世界景気の後退懸念が強まるなか、深刻な供給不足が続く原油先物を除けば資源価格の下落基調は続く可能性が高い。
こうした背景を踏まえれば、米政府の認識は正しいともいえ、CPIが予想を大幅に上回ることがない限り、市場は高い数字をバックミラーとして捉え、ネガティブな反応は限られるだろう。


 また、昨日ニューヨーク連銀が発表した調査によると、1年先期待インフレ率は5月の6.6%から6.8%に上昇した一方、3年先期待インフレ率は3.9%から3.6%へ、5年先期待インフレ率は2.9%から2.8%へとそれぞれ低下した。
米連邦準備制度理事会(FRB)は消費者のインフレ期待を制御できなくなることを懸念しており、長期の期待インフレ率が低下したことは安心材料となる。


 一方で、FRBのパウエル議長は利上げを緩めるには、エネルギー・食料品を含むCPI、いわゆる「ヘッドラインCPI」の鈍化傾向を確認することが必要だとしており、CPIが2~3カ月連続で減速しない限りは、利上げペースの鈍化を確実視することは難しいだろう。
そのため、明日のCPIを通過してもあく抜け感が台頭するかは分からず、市場反応は極めて読みづらい。


 既に力強い雇用統計の結果などを受けて、市場では7月米連邦公開市場委員会(FOMC)での0.75ptの利上げを完全に織り込んでいる。
しかし、アトランタ連銀のボスティック総裁は7月会合での0.75ptの利上げを支持すると同時に、仮にインフレ指標が想定以上に悪化した場合には、1.00ptの利上げも選択肢になると言及したという。
投資家は7月:0.75pt、9月:0.5pt、11月以降:0.25ptという利上げペースを想定しているが、仮に7月会合での1.00ptの利上げ観測が高まってしまうと、利上げペースの織り込みも修正を迫られることになる。

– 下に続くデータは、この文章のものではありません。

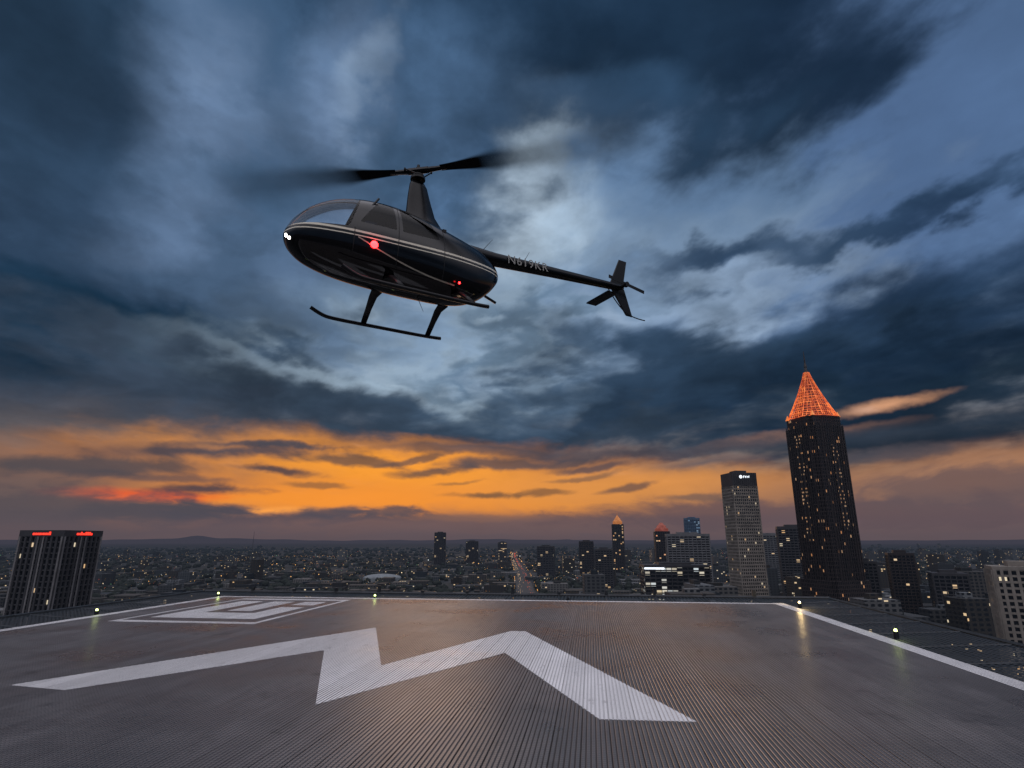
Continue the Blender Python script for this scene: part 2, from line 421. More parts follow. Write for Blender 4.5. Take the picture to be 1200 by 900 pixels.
for (lx,ly,mt,cl,e) in [(6.0,13.5,M_lg,(.8,1,.3),2.2),(5.95,19.0,M_lw,(1,.70,.32),22),(-12.7,19.6,M_lg,(.8,1,.35),1.2),(-12.8,14.6,M_lg,(.8,1,.35),1.2),(-7.1,19.5,M_lg,(.8,1,.35),.8),(6.0,8.2,M_lg,(.8,1,.3),1),(-.8,19.55,M_steel,None,0)]:
    me=bpy.data.meshes.new("edge_lamp"); bm=bmesh.new()
    bmesh.ops.create_uvsphere(bm,u_segments=12,v_segments=8,radius=.032)
    for v_ in bm.verts: v_.co.z=v_.co.z*1.2+.065
    bm.to_mesh(me); bm.free(); me.materials.append(mt)
    o=bpy.data.objects.new("edge_lamp_lens",me); scene.collection.objects.link(o); o.parent=pad; o.location=(lx,ly,-.02)
    mb=MB(); mb.beam((lx,ly,-.14),(lx,ly,.03),.05,seg=12); mb.make("edge_lamp_base",[M_steel],pad)
    if cl:
        l=bpy.data.lights.new("edge_lamp_light",'POINT'); l.energy=e; l.color=cl; l.shadow_soft_size=.05
        lo=bpy.data.objects.new("edge_lamp_light",l); scene.collection.objects.link(lo); lo.parent=pad; lo.location=(lx,ly,.17)

# building carrying the helipad
M_conc=simple("dark_concrete",(.12,.12,.125),.85,var=.25)
rb=empty("rooftop_building",(0,0,0),R(-7.5))
mb=MB(); mb.box(-20,12,-12,16,0,DECK-2.6); mb.make("walls",[M_conc],rb)
mb=MB(); mb.box(-20.3,12.3,-12.3,16.3,DECK-2.6,DECK-2.2)
for gx_ in (-11,-5,1): mb.box(gx_,gx_+.4,-4,18.5,DECK-.9,DECK-.26)
for gx_ in (-11,-5,1):
    for gy_ in (-3,5,13): mb.box(gx_,gx_+.4,gy_,gy_+.4,DECK-2.2,DECK-.9)
mb.make("roof_frame",[M_steel],rb)

# ------------------------------------------------------------------ CITY
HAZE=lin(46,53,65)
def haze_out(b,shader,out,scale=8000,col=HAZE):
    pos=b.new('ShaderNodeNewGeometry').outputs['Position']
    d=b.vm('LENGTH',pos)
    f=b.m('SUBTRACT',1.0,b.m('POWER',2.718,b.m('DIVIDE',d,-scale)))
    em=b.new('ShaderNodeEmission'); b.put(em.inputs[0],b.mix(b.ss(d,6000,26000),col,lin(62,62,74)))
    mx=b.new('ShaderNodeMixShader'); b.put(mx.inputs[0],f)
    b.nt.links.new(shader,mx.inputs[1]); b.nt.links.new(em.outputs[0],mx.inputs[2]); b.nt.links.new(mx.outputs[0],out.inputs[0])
def no_mis(m): m.cycles.emission_sampling='NONE'; return m
m,b,out=new_mat("ground"); tc=b.new('ShaderNodeTexCoord').outputs['Object']
f,_=b.noise(tc,.004,6,.65); g,_=b.noise(tc,.03,4,.7)
c=b.mix(b.ss(f,.4,.6),(.016,.019,.018),(.045,.045,.047)); c=b.mix(b.ss(g,.48,.6),c,(.010,.013,.012))
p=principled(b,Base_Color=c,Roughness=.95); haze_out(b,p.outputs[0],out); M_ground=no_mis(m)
GN=64; G=48000
obj_from("ground",[(G*math.cos(2*math.pi*k/GN),G*math.sin(2*math.pi*k/GN),0) for k in range(GN)],[tuple(range(GN))],M_ground)
m,b,out=new_mat("hills"); p=principled(b,Base_Color=(.04,.05,.05),Roughness=1); haze_out(b,p.outputs[0],out,8000); M_hill=no_mis(m)
hv=[];hf=[]; N=260
for i in range(N):
    az=R(-60+120*i/(N-1)); d=30000
    h=118+25*math.sin(i*.11)+18*math.sin(i*.31+1)+10*math.sin(i*.9)
    h+=170*math.exp(-((math.degrees(az)+27.6)/1.2)**2)+70*math.exp(-((math.degrees(az)+25)/1.2)**2)
    if az>.1: h=110+15*math.sin(i*.15)+8*math.sin(i*.7)
    hv+=[(d*math.sin(az),d*math.cos(az),-5),(d*1.03*math.sin(az),d*1.03*math.cos(az),max(h,40))]
for i in range(N-1): hf.append((2*i,2*i+2,2*i+3,2*i+1))
obj_from("hills",hv,hf,M_hill,smooth=True)

def window_mat(name,wall,glass,bay,flr,lit,wf=(.2,.8),zf=(.25,.8),lc=((1,.62,.28),(1,.85,.6)),es=1.2,attr=False,haze=8000,rough=.3):
    m,b,out=new_mat(name)
    t=b.new('ShaderNodeTexCoord'); x,y,z=b.sep(t.outputs['Object']); nx,ny,nz=b.sep(t.outputs['Normal'])
    sx=b.m('GREATER_THAN',b.m('ABSOLUTE',nx),b.m('ABSOLUTE',ny))
    u=b.m('ADD',b.m('MULTIPLY',y,sx),b.m('MULTIPLY',x,b.m('SUBTRACT',1.0,sx)))
    side=b.m('LESS_THAN',b.m('ABSOLUTE',nz),.5)
    uu=b.m('DIVIDE',u,bay); vv=b.m('DIVIDE',z,flr)
    wn=b.new('ShaderNodeTexWhiteNoise',noise_dimensions='3D')
    b.put(wn.inputs['Vector'],b.comb(b.m('FLOOR',uu),b.m('FLOOR',vv),b.m('ADD',sx,b.m('FLOOR',b.m('DIVIDE',b.m('SUBTRACT',b.m('ADD',x,y),u),40)))))
    r=wn.outputs[0]; rc=wn.outputs[1]
    fu=b.m('FRACT',uu); fv=b.m('FRACT',vv)
    win=b.m('MULTIPLY',b.m('MULTIPLY',b.m('GREATER_THAN',fu,wf[0]),b.m('LESS_THAN',fu,wf[1])),b.m('MULTIPLY',b.m('GREATER_THAN',fv,zf[0]),b.m('LESS_THAN',fv,zf[1])))
    win=b.m('MULTIPLY',win,side)
    on=b.m('MULTIPLY',win,b.m('GREATER_THAN',r,1-lit))
    if attr:
        a=b.new('ShaderNodeAttribute',attribute_name='tint'); wallc=a.outputs['Color']
    else:
        f,_=b.noise(t.outputs['Object'],.08,4,.6); wallc=b.mix(b.ss(f,.3,.7),tuple(k*.85 for k in wall),wall)
    cc=b.mix(win,wallc,glass)
    rx,ry,rz=b.sep(rc)
    ec=b.mix(ry,lc[0],lc[1])
    p=principled(b,Base_Color=cc,Roughness=b.ss(win,0,1,.8,rough,'LINEAR'),Emission_Color=ec,
        Emission_Strength=b.m('MULTIPLY',on,b.ss(b.m('POWER',rx,2.0),0,1,.12*es,es,'LINEAR')))
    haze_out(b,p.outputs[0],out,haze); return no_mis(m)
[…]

 また、期待インフレ率については、FRBが6月FOMCで0.75ptの利上げを決めた要因の一つとなったミシガン大学消費者マインド指数の7月分が今週末に発表される予定だ。

ここでニューヨーク連銀調査に続いて長期期待インフレ率の低下が確認されないとまだ安心できない背景もある。
週末にかけて米中の経済指標の発表が多いこともあり、今週は慎重なスタンスが求められそうだ。


 後場の日経平均は軟調が続きそうだ。
CPIを前にした警戒感がくすぶるなか、今晩の米株市場も続落となる可能性が想定される。
また、景気底入れ期待が高まっていた中国経済の再悪化懸念が高まっており、リセッション(景気後退)懸念も再燃。
さらに、国内でも新型コロナ感染が再拡大しており、リオープン(経済再開)への期待が萎んできている。
ハイテク・グロース株から景気敏感株、リオープンまでほぼ全面安となるなか、けん引役が不在となっており、イベントも前に積極的な押し目買いは期待できないだろう。